Supercar

Supercar

1962 United Kingdom

Although Gerry Anderson’s earlier forays into television puppetry had begun in the latter half of the 1950s, it wasn’t until the debut of Supercar in 1962 that the seeds of his future stardom truly began to take root. A product of AP Films and the first fully-fledged series to be produced in the now-legendary Supermarionation technique, Supercar stands as a pivotal milestone – not just in Anderson’s own career, but in the evolution of British science fiction television.

The significance of Supercar extends well beyond its plotlines or production techniques. It marked the beginning of Anderson’s longstanding and hugely fruitful relationship with media mogul Lew Grade and his ITC company, an alliance that would go on to produce such classics as Stingray, Captain Scarlet, and the iconic Thunderbirds, after Frank Sherwin Green, an old friend of Anderson, working at Beaconsfield Studios, introduced the financially troubled producer to Connery Chapel in the hope that he could provide help in keeping the seriously ailing AP Films in business. In exchange for an undisclosed number of shares in AP, Chapel arranged what was to prove a fateful meeting between Anderson and the then Deputy Managing Director of the Independent Television Company ATV.

Grade, ever the shrewd judge of popular taste, recognised the potential in Anderson’s vision, commissioning 39 half-hour episodes after a single meeting. This business arrangement would prove instrumental in rescuing AP Films from the brink of collapse.
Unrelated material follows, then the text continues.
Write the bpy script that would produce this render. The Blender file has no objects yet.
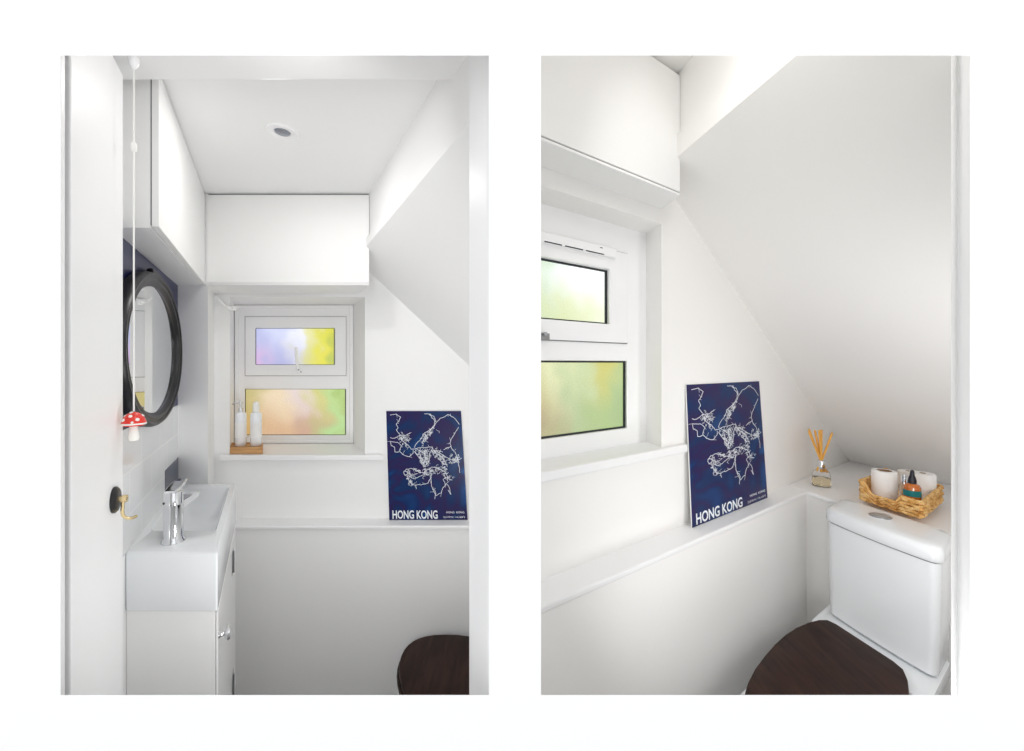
import bpy, bmesh, math, random
from mathutils import Vector, Matrix

sc = bpy.context.scene
COL = sc.collection
PI = math.pi

# ------------------------------------------------------------------ measuring
F, CX, HZ, HC = 400.0, 512.0, 364.0, 1.45      # focal length (px), optical axis, eye height (m)


def LW(u, S, h):
    """Point of the basin washroom: u metres right of its own axis, at the depth where one metre spans S px, h above eye."""
    return Vector((u - 244.0 / S, F / S, HC + h))


EA = Vector(((1100 - 512) / F, 1.0)).normalized()      # along the window wall of the toilet washroom
EB = Vector(((435 - 512) / F, 1.0)).normalized()       # along its cistern wall
O2 = Vector((294.6 * .49 / 126.5, F * .49 / 126.5))    # inner front corner of its ledge


def RW(a, b, h):
    p = O2 + a * EA - b * EB
    return Vector((p.x, p.y, HC + h))


def lin2(v1, v2, r):
    det = v1.x * v2.y - v2.x * v1.y
    return (r.x * v2.y - v2.x * r.y) / det, (v1.x * r.y - r.x * v1.y) / det


def hit_b(x, y, b):
    d = Vector(((x - CX) / F, 1.0))
    a, t = lin2(EA, -d, b * EB - O2)
    return a, -(y - HZ) / F * t


def hit_a(x, y, a):
    d = Vector(((x - CX) / F, 1.0))
    b, t = lin2(-EB, -d, -a * EA - O2)
    return b, -(y - HZ) / F * t


def hit_h(x, y, h):
    S = (y - HZ) / (-h)
    return lin2(EA, -EB, Vector(((x - CX) / S, F / S)) - O2)


# ------------------------------------------------------------------ materials
def mat(name, color, rough=.5, metal=0.0, coat=0.0, trans=0.0, ior=1.45, spec=.5, bump=0.0, bscale=60.0, var=0.0, vscale=8.0):
    m = bpy.data.materials.new(name)
    m.use_nodes = True
    nt = m.node_tree
    b = nt.nodes['Principled BSDF']
    b.inputs['Base Color'].default_value = (*color, 1)
    b.inputs['Roughness'].default_value = rough
    b.inputs['Metallic'].default_value = metal
    b.inputs['Coat Weight'].default_value = coat
    b.inputs['Transmission Weight'].default_value = trans
    b.inputs['IOR'].default_value = ior
    b.inputs['Specular IOR Level'].default_value = spec
    tc = nt.nodes.new('ShaderNodeTexCoord')
    if var:
        n = nt.nodes.new('ShaderNodeTexNoise')
        n.inputs['Scale'].default_value = vscale
        n.inputs['Detail'].default_value = 4
        nt.links.new(tc.outputs['Object'], n.inputs['Vector'])
        r = nt.nodes.new('ShaderNodeValToRGB')
        r.color_ramp.elements[0].position = .3
        r.color_ramp.elements[1].position = .7
        r.color_ramp.elements[0].color = (*[c * (1 - var) for c in color], 1)
        r.color_ramp.elements[1].color = (*[min(1, c * (1 + var)) for c in color], 1)
        nt.links.new(n.outputs['Fac'], r.inputs['Fac'])
        nt.links.new(r.outputs['Color'], b.inputs['Base Color'])
    if bump:
        n2 = nt.nodes.new('ShaderNodeTexNoise')
        n2.inputs['Scale'].default_value = bscale
        n2.inputs['Detail'].default_value = 3
        nt.links.new(tc.outputs['Object'], n2.inputs['Vector'])
        bp = nt.nodes.new('ShaderNodeBump')
        bp.inputs['Strength'].default_value = bump
        bp.inputs['Distance'].default_value = .004
        nt.links.new(n2.outputs['Fac'], bp.inputs['Height'])
        nt.links.new(bp.outputs['Normal'], b.inputs['Normal'])
    return m


def wood(name, dark, light, scale, rough, coat, axis='Y', spec=.22):
    m = mat(name, light, rough, coat=coat, spec=spec)
    nt = m.node_tree
    b = nt.nodes['Principled BSDF']
    tc = nt.nodes.new('ShaderNodeTexCoord')
    mp = nt.nodes.new('ShaderNodeMapping')
    mp.inputs['Scale'].default_value = (3, 22, 22) if axis == 'X' else (22, 3, 22)
    w = nt.nodes.new('ShaderNodeTexNoise')
    w.inputs['Scale'].default_value = scale
    w.inputs['Detail'].default_value = 6
    w.inputs['Distortion'].default_value = .6
    r = nt.nodes.new('ShaderNodeValToRGB')
    r.color_ramp.elements[0].position = .35
    r.color_ramp.elements[1].position = .68
    r.color_ramp.elements[0].color = (*dark, 1)
    r.color_ramp.elements[1].color = (*light, 1)
    nt.links.new(tc.outputs['Object'], mp.inputs['Vector'])
    nt.links.new(mp.outputs['Vector'], w.inputs['Vector'])
    nt.links.new(w.outputs['Fac'], r.inputs['Fac'])
    nt.links.new(r.outputs['Color'], b.inputs['Base Color'])
    return m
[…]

The show's central gimmick – the titular Supercar – was an engineering marvel in miniature, capable of soaring through the skies, skimming across oceans, and hurtling along roads with equal flair. Designed by Reg Hill and built from lightweight balsa wood at a cost of £1,000 (a princely sum for the struggling studio), the model foreshadowed the fantastic machines of Anderson's later series.

Supercar

As for the characters, the regular cast was charmingly broad-stroked and full of personality. There was heroic pilot Mike Mercury (voiced by Graydon Gould), the eccentric Professor Popkiss, -a comically accented mid-European scientist, (voiced by George Murcell in season one, with Anderson regular Cyril Shaps taking on the role in season two), stammering Dr Beaker, young orphan Jimmy Gibson (voiced in season one by Anderson's then wife Sylvia, and from season two by David Graham), and the ever-bizarre talking monkey, Mitch. The villains – led by Masterspy and his henchman Zarin – were delightfully melodramatic, precursors to the more menacing adversaries seen in Thunderbirds.

Behind the camera, the show was held together with a combination of ingenuity and desperation. The team famously lined the walls of their Slough factory studio with 1,500 empty egg cartons to create soundproofing – a striking example of the kind of thrift and tenacity that defined early AP Films productions.

From a modern perspective, Supercar may appear simplistic and primitive, especially when viewed alongside Anderson’s later, more polished output. The puppetry is rougher, the storytelling more basic, and the visual effects less refined. Yet there is a charm here that still resonates. The series exudes a sense of boundless imagination and good-natured adventure. It brims with the kind of idealistic futurism that defined early 1960s children’s programming, even as it laid the groundwork for the more sophisticated storytelling and technical wizardry to come.

Supercar is not just a nostalgic curio; it is a landmark. It was the show that pulled Gerry Anderson from the brink of obscurity, secured the financial future of AP Films, and introduced the first tantalising glimpse of the magic that was yet to come. For all its quaintness, Supercar remains a vital piece of television history – the moment Gerry Anderson’s journey into the stratosphere truly began.